Shakespeare had heard the phrase “Gallop apace” in Marlowe’s Edward the Second
, and had remembered it; he gives it to Juliet as she yearns for the end of the day. “Enter Juliet,” Shakespeare puts in a stage-direction, “somewhat fast, and embraceth Romeo.” It is a play of youthfulness, of youthful impulsiveness and of youthful extravagance; it is a play of dancing and of sword-play, both measuring out an arena of energy with sudden violence and swift transitions. In this play he incorporates sudden changes of mood and of thought; he follows the quicksilver thread of consciousness in expression. But if it is seized by transitoriness it is also touched by mystery. As Juliet and her Nurse converse on Romeo, an unnamed and unknown voice off-stage calls out “Juliet”; it is as if some guardian spirit were entreating her.It has often been stated that Romeo and Juliet
are all that lovers were, and all that lovers ever will be, but it is important to notice the sheer artistry with which Shakespeare entwines them. They echo each other’s speech, as if they saw their souls shining in each other’s faces, and in one wonderful passage a formal sonnet emerges out of their dialogue like Aphrodite rising out of the sea (666-9):If I prophane with my vnworthiest hand,
This holy shrine, the gentler sin is this,
My lips two blushing Pylgrims readie stand
To smooth that rough touch with a tender kis.
This had never been achieved on the English stage before, and must have been as miraculous for the first auditors as it has been for subsequent generations. Shakespeare had taken the conventions and traditions of courtly love poetry, and had dramatised them for London audiences that had probably never picked up a sonnet sequence from the stationers’ stalls. There are other themes that seem to exfoliate through Shakespeare’s drama – the theme of banishment, of inequality in love, of honour and reputation – but the dramatic invocation of love remains the central and abiding impression.

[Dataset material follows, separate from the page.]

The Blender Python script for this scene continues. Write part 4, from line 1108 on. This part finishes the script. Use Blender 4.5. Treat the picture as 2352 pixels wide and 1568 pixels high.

The play ends in a house of tears, but that is where all dreams end. It concluded formally with a funeral procession, one of the standard spectacles of Elizabethan drama, but the dirge was succeeded by a merry jig. This was assisted by the presence of Will Kempe in the final tragic scene. He accompanied Romeo to his rendezvous with mortality at the tomb, and no doubt clowned his way through the soliloquies on dust and death. It is another indication of the essential stridency of Elizabethan drama, where there is no necessary composure or middle tone. All extremes are possible. Romeo and Juliet
can be interpreted as a comedy as much as a tragedy, but of course it can also represent both.Shakespeare had taken the story from a poem by Arthur Brooke, entitled The Tragicall Historye of Romeus and Juliet
, but he condensed it; he shortened the time span, from nine months into five days, and imposed upon the narrative a careful and intricate pattern of symmetries. More significantly, perhaps, he alters the moral scheme and burden of the narrative by overtly sympathising with the lovers. That is the difference between poetry and drama. The religious imagery of the play has often been discussed, in particular its atmosphere of the old faith. Any play set in Italy is bound to be mingled with Catholicism, of course, but there is a larger point. It is characteristic of those who have forsworn their faith to cling to its vocabulary, and never more so than when describing the profane. Shakespeare also introduced far more bawdry and comedy, giving Mercutio in particular a greater role. He also changed Juliet’s age from sixteen, in Brooke’s poem, to thirteen. He was aware that he was thereby catering to the lasciviousness of the citizens, but he was a shameless master of effects. He recognised, too, that the crowds would enjoy the sword-fight that opens Romeo and Juliet.